Post-Summit conclusions?

Some feedback, protesting issues raised by the first draft of this report circulated to participants, stressed the 'positive' nature of the gathering and the sense of achievement. The protest generally avoided addressing the issues signalled in this report.

There would appear to be an underlying challenge of comprehension of scope. The scope of the universe of 'meetings' is far broader than that which MICE includes. It is also broader than that reflected in ICCA statistics. The bodies representing the MICE industry were not all represented at the Summit that claims to represent a consensus of that industry.

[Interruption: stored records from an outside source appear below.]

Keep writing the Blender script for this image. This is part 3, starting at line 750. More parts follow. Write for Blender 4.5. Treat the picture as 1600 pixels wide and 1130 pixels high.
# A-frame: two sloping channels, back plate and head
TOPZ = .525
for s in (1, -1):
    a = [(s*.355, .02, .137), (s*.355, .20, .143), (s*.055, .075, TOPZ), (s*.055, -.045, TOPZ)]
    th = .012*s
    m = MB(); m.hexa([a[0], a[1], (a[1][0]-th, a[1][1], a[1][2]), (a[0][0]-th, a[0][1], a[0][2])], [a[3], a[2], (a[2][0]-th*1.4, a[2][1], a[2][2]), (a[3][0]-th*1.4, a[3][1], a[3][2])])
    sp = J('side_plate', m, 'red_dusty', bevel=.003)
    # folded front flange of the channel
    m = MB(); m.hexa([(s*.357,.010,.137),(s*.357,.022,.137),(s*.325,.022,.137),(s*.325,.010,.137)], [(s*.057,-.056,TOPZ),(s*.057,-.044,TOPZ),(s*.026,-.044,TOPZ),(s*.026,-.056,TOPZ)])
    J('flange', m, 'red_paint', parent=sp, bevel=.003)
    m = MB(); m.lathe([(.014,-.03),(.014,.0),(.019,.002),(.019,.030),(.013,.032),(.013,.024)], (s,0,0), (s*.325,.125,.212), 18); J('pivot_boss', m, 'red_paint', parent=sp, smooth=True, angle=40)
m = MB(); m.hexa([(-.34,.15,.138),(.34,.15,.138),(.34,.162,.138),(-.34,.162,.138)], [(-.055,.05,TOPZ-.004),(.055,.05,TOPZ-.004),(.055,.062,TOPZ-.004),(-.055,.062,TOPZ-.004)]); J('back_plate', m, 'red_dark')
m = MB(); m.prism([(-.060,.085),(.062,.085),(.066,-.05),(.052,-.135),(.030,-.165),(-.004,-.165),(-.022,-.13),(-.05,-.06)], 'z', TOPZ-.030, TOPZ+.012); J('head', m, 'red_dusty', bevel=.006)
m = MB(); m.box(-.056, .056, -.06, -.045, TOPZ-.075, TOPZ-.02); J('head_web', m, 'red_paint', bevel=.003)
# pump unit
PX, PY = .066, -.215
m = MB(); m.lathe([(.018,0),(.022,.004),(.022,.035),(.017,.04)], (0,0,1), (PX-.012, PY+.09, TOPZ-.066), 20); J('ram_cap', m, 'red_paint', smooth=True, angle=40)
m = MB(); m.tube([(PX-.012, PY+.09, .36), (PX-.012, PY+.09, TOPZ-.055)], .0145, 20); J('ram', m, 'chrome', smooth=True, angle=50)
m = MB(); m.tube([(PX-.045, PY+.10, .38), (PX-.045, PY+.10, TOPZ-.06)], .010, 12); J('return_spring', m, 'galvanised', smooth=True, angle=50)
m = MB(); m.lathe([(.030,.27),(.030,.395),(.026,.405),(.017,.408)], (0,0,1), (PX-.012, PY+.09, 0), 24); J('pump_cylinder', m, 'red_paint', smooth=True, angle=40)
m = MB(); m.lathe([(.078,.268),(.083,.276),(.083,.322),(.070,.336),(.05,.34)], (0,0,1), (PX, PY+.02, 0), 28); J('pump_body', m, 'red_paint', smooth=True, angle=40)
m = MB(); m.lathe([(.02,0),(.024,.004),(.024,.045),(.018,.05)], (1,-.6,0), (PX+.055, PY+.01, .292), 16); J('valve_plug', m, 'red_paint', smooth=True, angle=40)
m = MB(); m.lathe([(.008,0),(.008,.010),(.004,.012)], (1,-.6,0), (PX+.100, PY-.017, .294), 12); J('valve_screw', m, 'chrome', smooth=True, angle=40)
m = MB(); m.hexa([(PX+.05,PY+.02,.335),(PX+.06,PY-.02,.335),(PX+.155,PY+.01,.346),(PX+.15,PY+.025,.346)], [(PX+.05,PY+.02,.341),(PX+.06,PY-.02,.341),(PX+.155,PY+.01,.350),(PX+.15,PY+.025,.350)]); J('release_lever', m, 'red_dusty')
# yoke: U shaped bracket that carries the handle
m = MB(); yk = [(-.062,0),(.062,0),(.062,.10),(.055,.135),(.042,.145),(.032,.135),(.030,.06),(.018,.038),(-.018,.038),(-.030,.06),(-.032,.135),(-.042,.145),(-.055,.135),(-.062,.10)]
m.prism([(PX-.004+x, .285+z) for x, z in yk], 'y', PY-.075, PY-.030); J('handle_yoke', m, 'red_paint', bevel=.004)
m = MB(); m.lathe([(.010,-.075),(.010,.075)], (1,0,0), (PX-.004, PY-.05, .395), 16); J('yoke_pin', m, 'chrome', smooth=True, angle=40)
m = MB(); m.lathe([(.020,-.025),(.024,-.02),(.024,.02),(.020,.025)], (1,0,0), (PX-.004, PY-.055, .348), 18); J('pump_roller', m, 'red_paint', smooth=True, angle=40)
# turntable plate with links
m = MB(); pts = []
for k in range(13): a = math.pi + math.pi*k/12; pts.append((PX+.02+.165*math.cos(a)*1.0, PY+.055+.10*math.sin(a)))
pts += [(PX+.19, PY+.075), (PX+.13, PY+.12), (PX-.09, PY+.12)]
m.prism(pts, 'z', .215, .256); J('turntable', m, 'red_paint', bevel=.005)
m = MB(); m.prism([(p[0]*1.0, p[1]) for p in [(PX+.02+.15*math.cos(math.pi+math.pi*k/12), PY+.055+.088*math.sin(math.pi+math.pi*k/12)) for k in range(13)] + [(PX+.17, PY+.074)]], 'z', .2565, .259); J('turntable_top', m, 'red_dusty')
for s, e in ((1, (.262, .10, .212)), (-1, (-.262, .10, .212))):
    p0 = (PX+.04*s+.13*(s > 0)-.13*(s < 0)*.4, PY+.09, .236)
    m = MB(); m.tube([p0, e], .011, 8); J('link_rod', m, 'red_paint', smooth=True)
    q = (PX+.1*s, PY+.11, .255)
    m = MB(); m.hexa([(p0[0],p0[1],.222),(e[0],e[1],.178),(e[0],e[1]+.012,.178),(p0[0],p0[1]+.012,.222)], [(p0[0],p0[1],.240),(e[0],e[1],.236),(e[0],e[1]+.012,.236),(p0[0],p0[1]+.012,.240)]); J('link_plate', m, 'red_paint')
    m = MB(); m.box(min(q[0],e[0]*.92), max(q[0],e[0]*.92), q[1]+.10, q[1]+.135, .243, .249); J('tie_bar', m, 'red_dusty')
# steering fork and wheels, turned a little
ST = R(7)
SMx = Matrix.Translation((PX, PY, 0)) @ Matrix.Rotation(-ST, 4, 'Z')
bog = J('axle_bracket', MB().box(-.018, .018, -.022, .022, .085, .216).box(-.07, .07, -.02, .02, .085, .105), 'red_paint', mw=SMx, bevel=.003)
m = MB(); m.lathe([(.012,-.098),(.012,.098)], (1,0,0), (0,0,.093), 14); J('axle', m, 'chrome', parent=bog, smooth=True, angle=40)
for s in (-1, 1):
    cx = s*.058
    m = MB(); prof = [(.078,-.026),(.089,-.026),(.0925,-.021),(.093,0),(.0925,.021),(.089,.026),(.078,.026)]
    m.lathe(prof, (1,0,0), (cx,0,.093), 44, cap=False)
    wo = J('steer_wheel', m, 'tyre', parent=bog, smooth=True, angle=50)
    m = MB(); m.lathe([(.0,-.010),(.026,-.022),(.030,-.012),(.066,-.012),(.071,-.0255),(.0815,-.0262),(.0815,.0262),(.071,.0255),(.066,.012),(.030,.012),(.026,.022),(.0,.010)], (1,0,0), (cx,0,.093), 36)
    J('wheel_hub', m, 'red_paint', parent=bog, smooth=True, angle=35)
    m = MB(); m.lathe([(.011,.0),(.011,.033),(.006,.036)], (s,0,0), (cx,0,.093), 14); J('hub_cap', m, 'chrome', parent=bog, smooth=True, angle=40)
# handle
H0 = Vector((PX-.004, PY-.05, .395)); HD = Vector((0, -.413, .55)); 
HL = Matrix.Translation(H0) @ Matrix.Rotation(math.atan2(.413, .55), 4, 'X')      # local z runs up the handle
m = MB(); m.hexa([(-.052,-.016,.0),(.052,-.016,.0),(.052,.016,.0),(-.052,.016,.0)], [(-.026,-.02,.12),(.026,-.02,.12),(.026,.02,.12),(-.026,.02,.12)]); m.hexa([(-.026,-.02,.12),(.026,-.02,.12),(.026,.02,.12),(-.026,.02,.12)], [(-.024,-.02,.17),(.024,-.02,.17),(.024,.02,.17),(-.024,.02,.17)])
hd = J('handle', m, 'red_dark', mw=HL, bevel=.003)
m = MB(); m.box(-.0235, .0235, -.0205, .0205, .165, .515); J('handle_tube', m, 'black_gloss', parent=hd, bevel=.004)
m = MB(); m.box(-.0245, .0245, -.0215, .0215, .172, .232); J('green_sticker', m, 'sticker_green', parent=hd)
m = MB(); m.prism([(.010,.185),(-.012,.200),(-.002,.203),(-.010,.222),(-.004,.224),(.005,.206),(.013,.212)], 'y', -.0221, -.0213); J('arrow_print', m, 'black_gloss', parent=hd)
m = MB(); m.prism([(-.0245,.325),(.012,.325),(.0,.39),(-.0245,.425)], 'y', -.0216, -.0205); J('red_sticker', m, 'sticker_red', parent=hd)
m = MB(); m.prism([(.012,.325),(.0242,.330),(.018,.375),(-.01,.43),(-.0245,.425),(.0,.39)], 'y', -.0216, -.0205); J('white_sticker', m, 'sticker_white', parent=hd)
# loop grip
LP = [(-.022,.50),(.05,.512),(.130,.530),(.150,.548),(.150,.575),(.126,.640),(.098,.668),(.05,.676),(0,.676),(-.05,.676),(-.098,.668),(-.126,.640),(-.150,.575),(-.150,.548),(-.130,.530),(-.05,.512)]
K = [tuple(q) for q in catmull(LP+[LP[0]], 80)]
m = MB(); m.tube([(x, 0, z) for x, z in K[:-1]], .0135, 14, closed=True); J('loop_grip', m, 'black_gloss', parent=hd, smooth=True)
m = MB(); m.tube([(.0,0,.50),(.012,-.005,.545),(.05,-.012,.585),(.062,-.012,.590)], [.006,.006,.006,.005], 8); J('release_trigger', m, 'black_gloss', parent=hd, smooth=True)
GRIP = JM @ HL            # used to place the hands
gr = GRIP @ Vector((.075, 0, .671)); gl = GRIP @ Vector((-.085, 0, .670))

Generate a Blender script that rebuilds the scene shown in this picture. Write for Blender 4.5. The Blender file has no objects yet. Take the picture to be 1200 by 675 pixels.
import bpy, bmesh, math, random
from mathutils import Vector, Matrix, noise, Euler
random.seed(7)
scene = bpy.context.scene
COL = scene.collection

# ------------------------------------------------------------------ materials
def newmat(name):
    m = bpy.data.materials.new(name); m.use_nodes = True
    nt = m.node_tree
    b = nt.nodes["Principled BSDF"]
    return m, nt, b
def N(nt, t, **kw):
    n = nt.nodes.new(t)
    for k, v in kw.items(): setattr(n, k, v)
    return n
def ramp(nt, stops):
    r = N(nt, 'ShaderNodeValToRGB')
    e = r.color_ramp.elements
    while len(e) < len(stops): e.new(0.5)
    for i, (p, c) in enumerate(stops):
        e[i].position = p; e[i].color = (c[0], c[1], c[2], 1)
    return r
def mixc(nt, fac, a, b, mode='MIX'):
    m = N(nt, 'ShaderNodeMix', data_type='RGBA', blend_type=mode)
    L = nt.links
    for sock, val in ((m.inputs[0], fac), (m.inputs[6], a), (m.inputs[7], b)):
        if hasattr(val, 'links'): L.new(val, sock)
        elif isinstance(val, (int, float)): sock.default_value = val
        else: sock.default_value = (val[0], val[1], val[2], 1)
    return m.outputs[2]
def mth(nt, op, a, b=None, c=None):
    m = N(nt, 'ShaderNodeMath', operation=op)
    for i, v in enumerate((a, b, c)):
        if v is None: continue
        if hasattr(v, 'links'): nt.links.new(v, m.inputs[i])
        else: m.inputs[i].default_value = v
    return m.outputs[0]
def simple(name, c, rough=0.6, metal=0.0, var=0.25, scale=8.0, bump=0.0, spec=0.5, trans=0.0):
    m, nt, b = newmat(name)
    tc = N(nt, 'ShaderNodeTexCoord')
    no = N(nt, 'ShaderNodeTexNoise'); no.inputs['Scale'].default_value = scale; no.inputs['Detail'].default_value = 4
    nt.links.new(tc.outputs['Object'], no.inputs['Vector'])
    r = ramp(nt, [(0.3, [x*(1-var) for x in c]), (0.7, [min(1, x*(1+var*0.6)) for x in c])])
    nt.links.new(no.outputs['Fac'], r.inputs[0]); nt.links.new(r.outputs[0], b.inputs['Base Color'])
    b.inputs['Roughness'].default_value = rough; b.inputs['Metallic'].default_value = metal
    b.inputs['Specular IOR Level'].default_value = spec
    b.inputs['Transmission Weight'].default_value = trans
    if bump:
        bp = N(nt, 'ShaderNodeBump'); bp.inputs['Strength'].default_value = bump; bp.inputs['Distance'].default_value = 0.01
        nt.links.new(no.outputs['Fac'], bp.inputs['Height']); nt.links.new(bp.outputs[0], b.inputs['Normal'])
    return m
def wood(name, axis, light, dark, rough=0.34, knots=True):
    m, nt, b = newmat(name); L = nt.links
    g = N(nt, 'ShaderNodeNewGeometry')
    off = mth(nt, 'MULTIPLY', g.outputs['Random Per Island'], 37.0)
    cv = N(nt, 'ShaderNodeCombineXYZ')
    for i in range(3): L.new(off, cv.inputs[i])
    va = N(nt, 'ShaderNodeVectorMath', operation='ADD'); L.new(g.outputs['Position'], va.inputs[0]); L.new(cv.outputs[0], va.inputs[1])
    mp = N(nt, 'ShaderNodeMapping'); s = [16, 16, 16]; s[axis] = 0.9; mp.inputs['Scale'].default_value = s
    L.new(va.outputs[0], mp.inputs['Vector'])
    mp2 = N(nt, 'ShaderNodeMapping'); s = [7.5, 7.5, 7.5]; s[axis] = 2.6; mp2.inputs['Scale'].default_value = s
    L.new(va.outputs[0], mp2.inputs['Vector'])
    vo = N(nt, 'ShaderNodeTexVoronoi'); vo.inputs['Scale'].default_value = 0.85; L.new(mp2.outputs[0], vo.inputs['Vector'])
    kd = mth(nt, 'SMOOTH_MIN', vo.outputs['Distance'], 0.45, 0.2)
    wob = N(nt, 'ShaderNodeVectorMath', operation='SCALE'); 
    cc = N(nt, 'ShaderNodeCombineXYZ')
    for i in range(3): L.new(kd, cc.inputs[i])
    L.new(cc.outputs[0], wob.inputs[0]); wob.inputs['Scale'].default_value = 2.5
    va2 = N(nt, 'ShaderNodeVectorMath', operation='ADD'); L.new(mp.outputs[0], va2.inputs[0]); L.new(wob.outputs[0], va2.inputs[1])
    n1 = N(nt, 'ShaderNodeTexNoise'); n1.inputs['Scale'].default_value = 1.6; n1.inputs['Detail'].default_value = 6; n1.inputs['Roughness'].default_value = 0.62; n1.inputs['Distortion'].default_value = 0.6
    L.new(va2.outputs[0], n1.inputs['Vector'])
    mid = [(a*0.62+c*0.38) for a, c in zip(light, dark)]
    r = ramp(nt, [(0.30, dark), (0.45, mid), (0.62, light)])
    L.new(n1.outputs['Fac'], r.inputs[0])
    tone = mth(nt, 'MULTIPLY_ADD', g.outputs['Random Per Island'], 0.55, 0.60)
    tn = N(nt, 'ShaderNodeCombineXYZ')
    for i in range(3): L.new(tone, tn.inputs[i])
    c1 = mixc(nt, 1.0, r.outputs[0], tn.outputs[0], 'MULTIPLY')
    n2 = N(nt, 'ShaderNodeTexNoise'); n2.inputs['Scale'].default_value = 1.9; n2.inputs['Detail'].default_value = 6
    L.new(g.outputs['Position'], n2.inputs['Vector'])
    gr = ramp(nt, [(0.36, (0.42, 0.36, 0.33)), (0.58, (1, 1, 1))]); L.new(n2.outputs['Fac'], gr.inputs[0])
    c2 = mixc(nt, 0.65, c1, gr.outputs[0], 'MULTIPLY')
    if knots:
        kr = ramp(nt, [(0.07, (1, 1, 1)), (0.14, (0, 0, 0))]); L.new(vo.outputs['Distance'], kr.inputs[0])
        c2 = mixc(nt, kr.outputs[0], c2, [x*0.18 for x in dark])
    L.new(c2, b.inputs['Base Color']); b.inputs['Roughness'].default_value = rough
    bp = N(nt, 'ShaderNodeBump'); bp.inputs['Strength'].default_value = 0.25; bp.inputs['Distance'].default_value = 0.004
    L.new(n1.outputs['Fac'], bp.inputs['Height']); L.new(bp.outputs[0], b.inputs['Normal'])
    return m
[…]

In comparing its strategic opportunities to those of the airline industry, the meetings industry might usefully review the reasons for the emergence of the International Airline Passengers Association (IAPA) and the recent articulation of a passenger charter. Issues of concern have been lost baggage and those giving rise to "air rage" -- especially how passengers are handled and packaged. Maybe it is time to create an International Network of Meeting Participants and a participant charter. It is perhaps time to articulate standards for meeting services from a participant perspective and to rate providers in the light of participant feedback. There may be increasing justification for "meeting rage", notably in relation to the failure of meeting processes to handle delivery of the conceptual "baggage" for which participants congregate in a meeting -- or to facilitate their interaction. This is the challenge of knowledge management at any gathering, electronic or otherwise.